Compared to the Acer Revo, the Eee Box B204 is a bit smaller, more stylish, has a nice remote, and most importantly, it's almost silent, whereas the Revo is pretty noisy. The Revo on the other hand has more RAM (although the Eee Box B204 has discrete graphics with 256MB of memory), a slightly faster CPU/chipset combo, and most importantly, it runs HD out of the box, without tweaking, downloading and installing drivers and watching out for codecs.

With 160GB hard drives, both systems lack storage as media center solutions, especially in a time when some vendors offer up to 500GB on their nettops, which don't have HDMI and aren't being marketed as media centers. At least Revo has an eSATA connector, so you can add external hard drives with the speed of an internal connection. If you've got a NAS, this isn't an issue, but a USB only connection is slow, although it will suffice for playback.

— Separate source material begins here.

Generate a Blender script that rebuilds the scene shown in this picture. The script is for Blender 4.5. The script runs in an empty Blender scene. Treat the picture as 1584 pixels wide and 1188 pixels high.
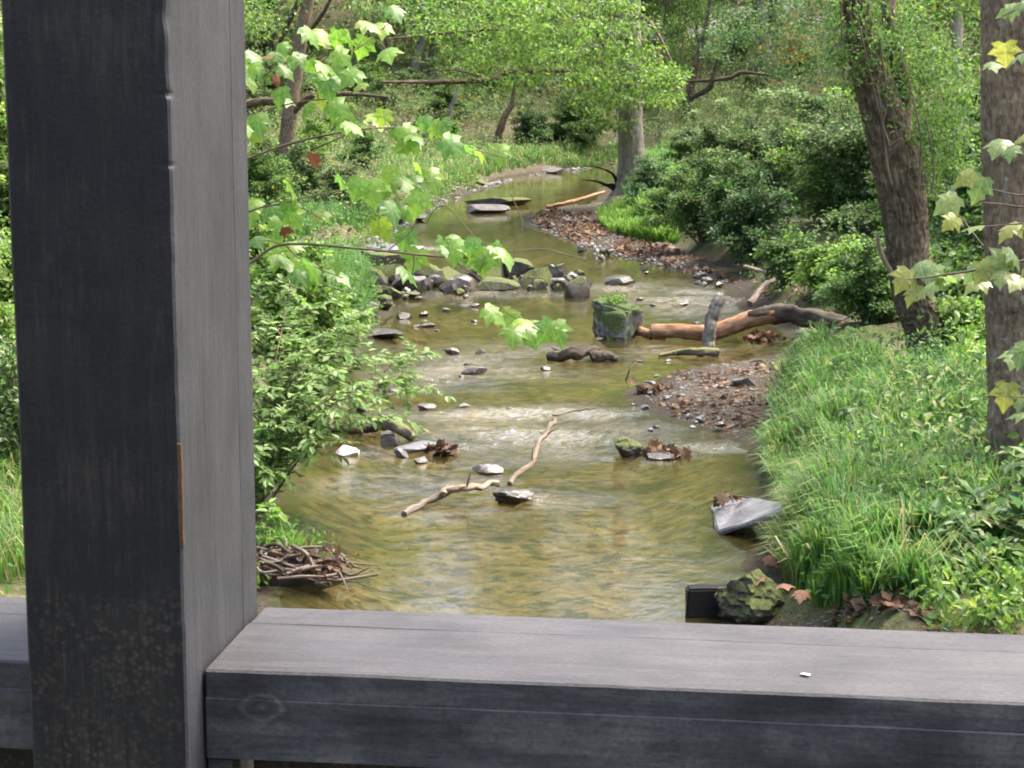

In his Revo review, Eliot said he liked the concept of a small, power efficient Atom-based media center, and he's not alone, I like the idea as well. Both Asus and Acer have offered interesting alternatives to full blown HTPCs or stand alone media players, but we found both to be far from perfect. Acer went with Ion and Vista, Asus tried a discrete Radeon and XP. Vista helps out a great deal in HD video playback, but you end up with an overbloated OS on an underpowered machine. With Asus, you get a more sensible OS, but you pay dearly, as it's crippled in terms of HD performance, at least until Asus manages to fix some issues or until you install Windows 7 RC.

In the end all we can say is that both of these systems bear promise, but we would advise you to wait a few weeks for the vendors to mend some flaws, and offer SKUs with more storage or even dual-core Atoms. Better yet, if you're not in a hurry, wait for Windows 7, it's just a few months away, and there's better things to do in the summer than watch movies at home anyway.